While the IMF and other international agencies are increasing their presence in Africa, as Annelise states, they are not consistently invested in. Collier explicitly notes this, as some African countries do not even have an IMF representative. Wolf and Stiglitz actually agree on this issue, by claiming that the IMF will not come up with a solution in African countries by visiting for merely 3 weeks; they must increase their investment here if they are to enhance the economic standing of African countries. Rogoff’s article indicates that the IMF has increased its communication and commitment to developing countries, but this must be taken in context with the reading of Stiglitz and Wolf; a 3-week visit does not mean investment.
Annelise also emphasizes investment confidence, a prevalent topic in Africa today. Wolf specifically emphasizes the need for foreign direct investment in today’s IPE. It is true that the IMF and other governing organizations may be too optimistic about Africa’s development, as investment without regulation can spur the wrong kind of development. This point directly relates to the moral hazard argument presented by many critics of the IMF; additional funds given to developing countries can be used unjustly. The aftermath of this can readily be seen in South Africa, as they are currently on the decline from a sub-par education system, high unemployment, and corrupt governance.

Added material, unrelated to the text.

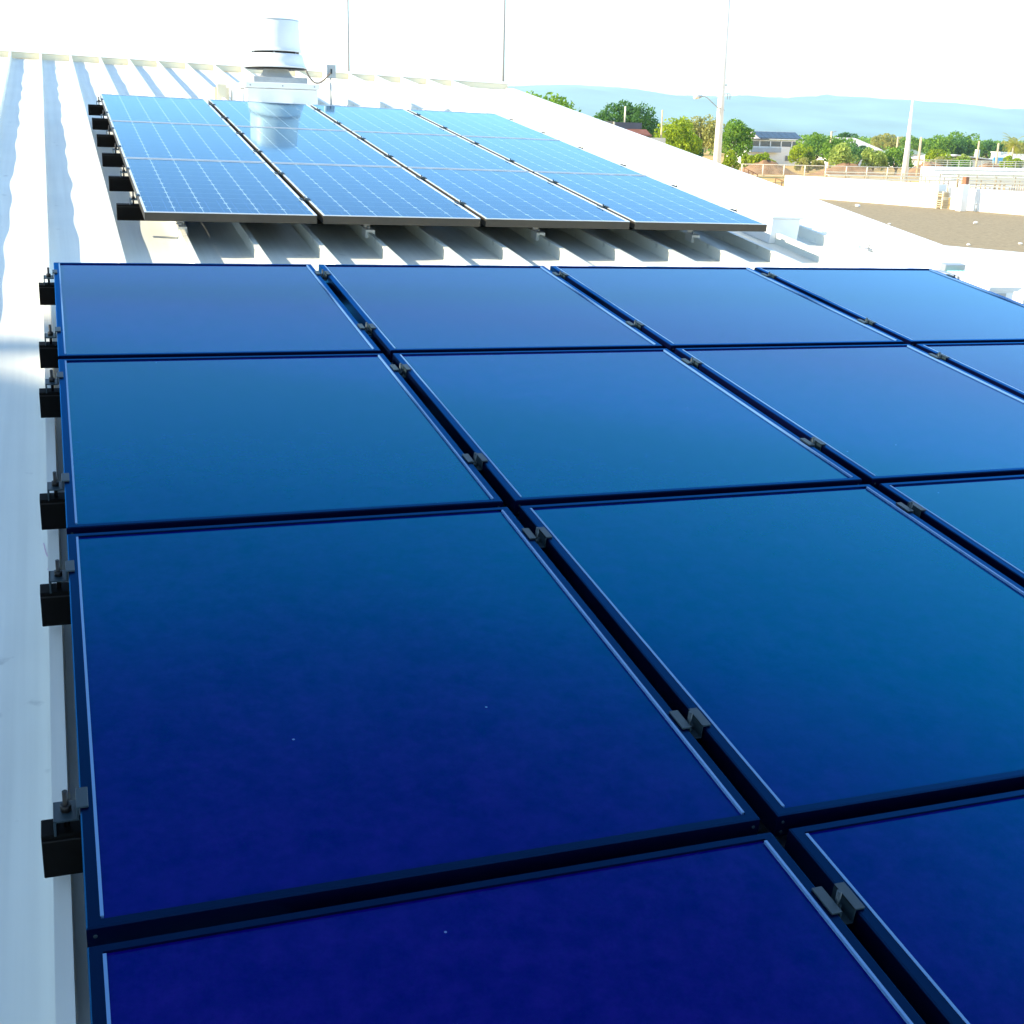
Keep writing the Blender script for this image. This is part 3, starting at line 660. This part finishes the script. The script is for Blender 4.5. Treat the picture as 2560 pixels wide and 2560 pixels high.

The best way to develop Africa is an unending debate that began in colonial times and will undoubtedly spread into the foreseeable future. The IMF and other international agencies should not merely visit these regions; they must actually invest in understanding the unique situation of each African country, as each has specific setbacks and resources. International loans are not inherently bad, but unless we increase regulation and the responsibility of lenders as well as borrowers, the hope for Sub-Saharan Africa’s development may not become a reality.